William Eggleston at Paris’ Fondation HCB

The exhibition “From Black and White to Color” at Paris’  Fondation Henri Cartier Bresson revisits William Eggleston’s early color classics along with lesser known black and white work (to December 21, 2014). In addition to vintage color dye transfer prints the exhibition includes one of Eggleston’s new large size digital prints. A print from this series “Memphis (Tricycle)” sold recently at a Christie’s auction for $578,500. The 2012 Christie’s auction sold 36 of Eggleston’s digital pigment prints fetching 5.9 million dollars.

Eggleston along with such photographers as Stephen Shore is credited with increasing the recognition of color photography as a legitimate artistic medium to display in art galleries. His solo exhibition at MoMA in 1976 is considered a watershed moment in the history of photography.  He paved the way for other contemporary photographers such as Martin Parr, Nan Goldin and Jeff Wall. But at the time some critics hated the MoMA show. A New York Times art critic called Eggleston’s pictures banal and boring with “dismal figures inhabiting a commonplace world of little visual interest.”
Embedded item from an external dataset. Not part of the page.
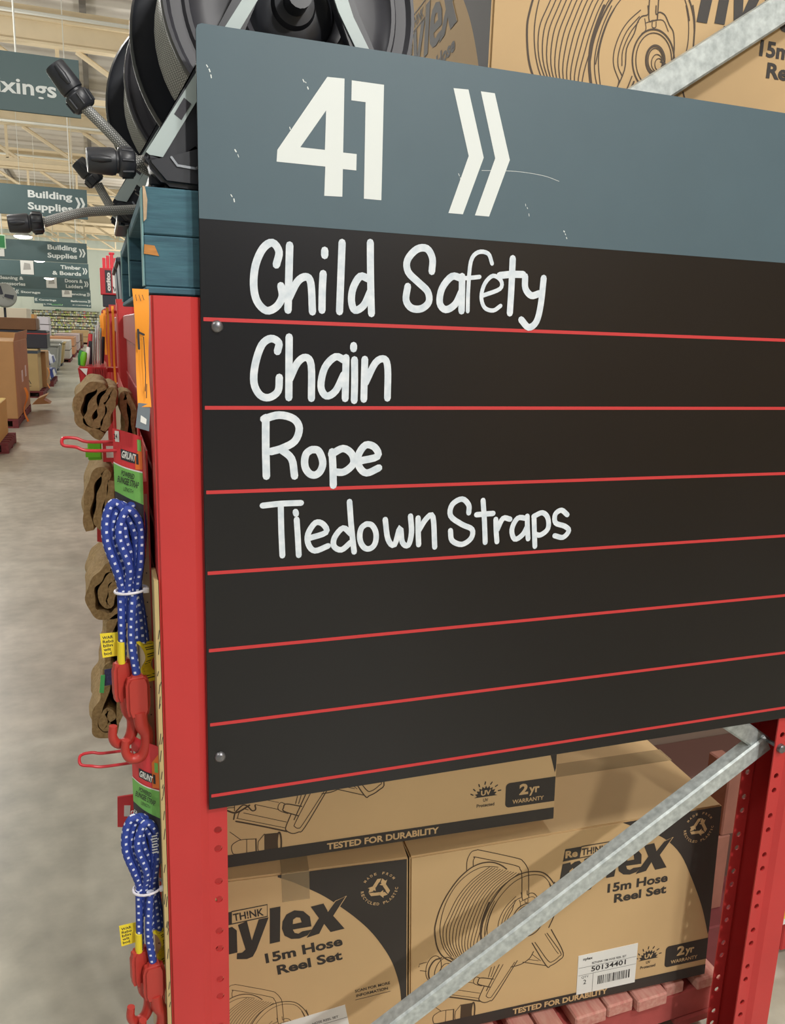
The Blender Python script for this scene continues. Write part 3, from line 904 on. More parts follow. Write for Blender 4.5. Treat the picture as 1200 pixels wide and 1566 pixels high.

First photographing in black-and-white, Eggleston began experimenting with color in 1965. He says his early influences include Robert Frank and Henri Cartier Bresson’s book “The Decisive Moment.” About the book Eggleston said it was “the first serious book I found, from many awful books… I didn’t understand it a bit, and then it sank in, and I realized, my God, this is a great one.”

The Memphis photographer went on to create a new “Post Modern-Post Bresson” aesthetic using what he calls a “democratic camera” where all subjects are of equal importance. Says Eggleston “I had this notion of what I called a democratic way of looking around, that nothing was more or less important.”  Eggleston’s mature work is characterized by its ordinary subject-matter. From street signs, to blue ceilings to discarded air-conditioners he sees beauty in the mundane. Says Eggelston  “You can take a good picture of anything. A bad one, too.”